I must have mentioned before, the wonderful
remainder bookshop I used to visit in Darlington, opposite the indoor
marketplace? Where they used to sell imported American paperbacks for 70p each?
This was in the late Eighties, early Nineties – fantasy, science-fiction and
horror published by Del Rey, Ace and Berkley. Many of those books – with their
luridly-painted covers – were quite unlike anything that you’d find in the
ordinary shops. It honestly felt like they had dropped through from another
dimension.
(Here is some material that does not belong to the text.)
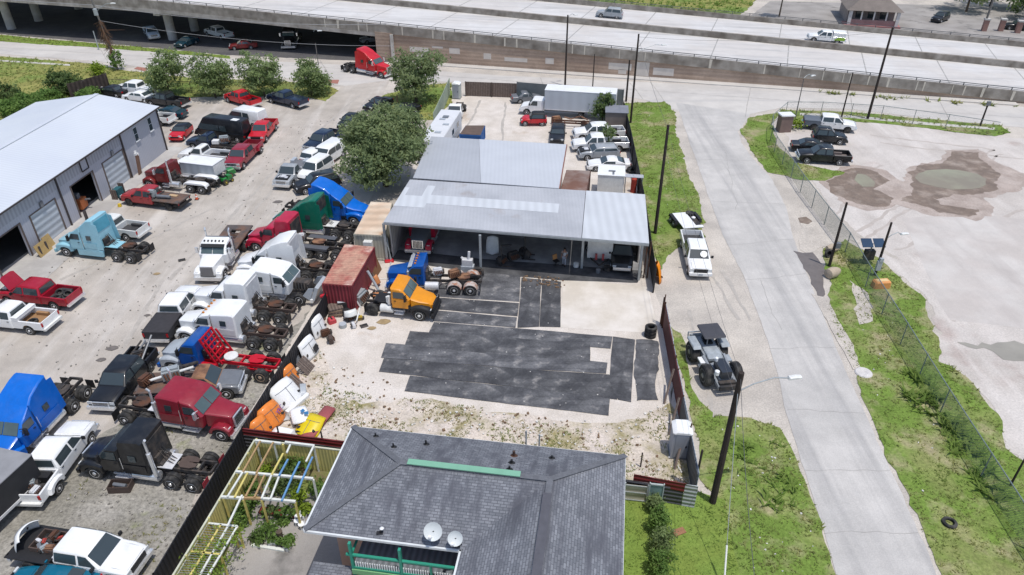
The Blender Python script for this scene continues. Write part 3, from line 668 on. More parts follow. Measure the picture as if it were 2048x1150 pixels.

Charles de Lint’s books were among those I was picking up there – alongside
Jonathan Carroll’s, Ursula Le Guin’s and various others. They all had stories
in the vast annual compendium, ‘The Best Fantasy and Horror’ edited by Ellen
Datlow and Terri Windling, which I also bought from that same, tiny shop with
its single long table of shiny covers and dusty bare floor.
All that fantasy fiction struck very deep
chords with me, I realise now – those early forays into what people would now
call Urban Fantasy or Paranormal Romance. I’m very glad of them – and I’m
delighted to return to Newford, and to Charles De Lint’s world of artistic
slackers and dreamers; his Rackham-faced goblins, Pre-Raphaelite hippy girls
and taciturn musical men. I’m really glad to find I’ve only read about six of
the many, many books he’s published. I’m happy to vanish into the rest.